TLDR: If you're auto-importing nodes into a React Flow canvas, derive position from an index. Never accumulate per-node offsets — they compound into an unusable drift.
The Problem
A marketing automation client was walking away from a contract. And they were leaving behind an entire invisible system — Make (a visual automation platform) scenarios, GoHighLevel (a CRM + marketing tool, "GHL") workflows, tagging logic, lead routing — all documented only in the heads of the people who built it.
On day one without them, the next person opens a laptop and finds… nothing they can actually read.
So we built a visual handoff site where every SOP (standard operating procedure) lives as a node on a React Flow (the @xyflow/react node-graph diagramming library) canvas. Open it, zoom in, click any node, read the full procedure.
How the Flat-File Approach Works
Every node is a plain .md file. Title, description, step list — all frontmatter and markdown.
The canvas reads those files at build time, maps them to React Flow nodes[], and renders. No database schema, no CMS — just markdown plus a canvas.json position file that says where each node lives on screen.
That's the concept. Simple. Clean. I loved it.
The Wall
Then we got to the npm run import-make script — the tool that ingests Make blueprint exports and auto-generates the node stubs.
One blueprint. Two. Ten. Fine.
Bulk import. CHAOS.
The naive approach: walk the nodes in order, add a fixed offset to the previous node's X/Y.
posX += STEP_X
posY += STEP_Y
First 3 nodes? Looked great. After 15? Everything was stacked in a drifting diagonal, half the nodes invisible off-screen. Import 40 and you'd need to scroll a thousand pixels to the lower-right corner to find anything.

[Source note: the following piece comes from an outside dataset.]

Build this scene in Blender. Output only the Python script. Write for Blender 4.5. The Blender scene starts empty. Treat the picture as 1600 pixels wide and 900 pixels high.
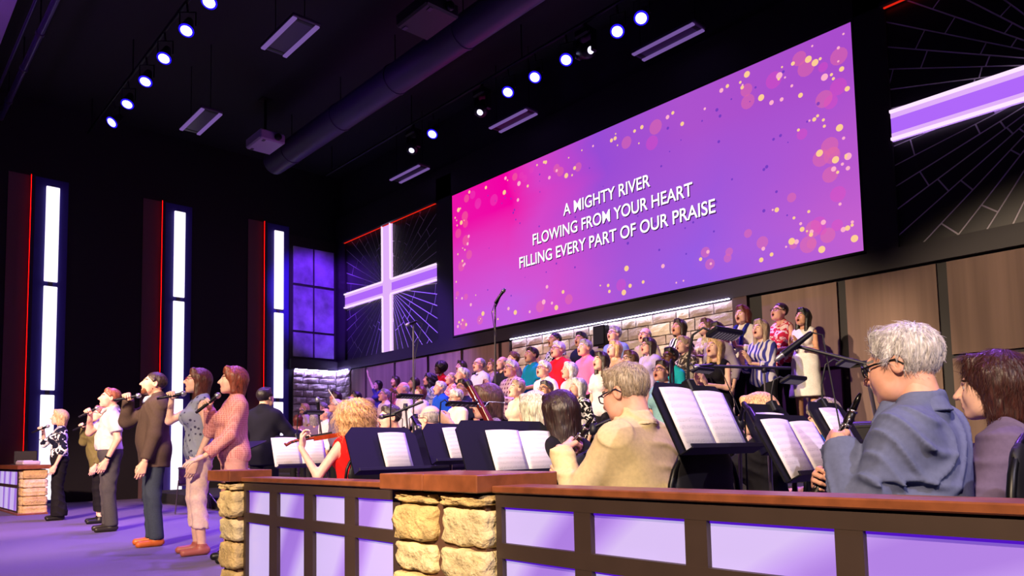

The compounding-offset trap.
Each step adds to the last. Small errors multiply. And with per-source-kind partial rebuilds (so you can re-import just one source without torching the whole canvas), a second run would compound again on top of the first run's already-drifted positions.
The Fix
Grid-pack. Derive position from the node's index — absolute, not accumulated.
const col = i % NUM_COLS
const row = Math.floor(i / NUM_COLS)
return {
x: col * COL_WIDTH + MARGIN,
y: row * ROW_HEIGHT + MARGIN,
}
i is the node's position in the sorted import array. That's it.
No state. No accumulation. No drift.
Every run produces the same layout. A partial rebuild doesn't shift anything. You can import 100 nodes and they fill a predictable grid you can actually navigate.
Why This Matters to Me
The compounding-offset trap isn't React Flow-specific — it'll bite you anywhere you're auto-placing things in sequence. And it's seductive because it looks right at small scale.
The fix is almost embarrassingly simple once you see it. Derive from index. Not from the previous node. That one rule makes bulk layout deterministic, idempotent, and debuggable.
The whole project was an exercise in making invisible systems visible. The irony of having the canvas itself go invisible — everything sliding off-screen — was not lost on me.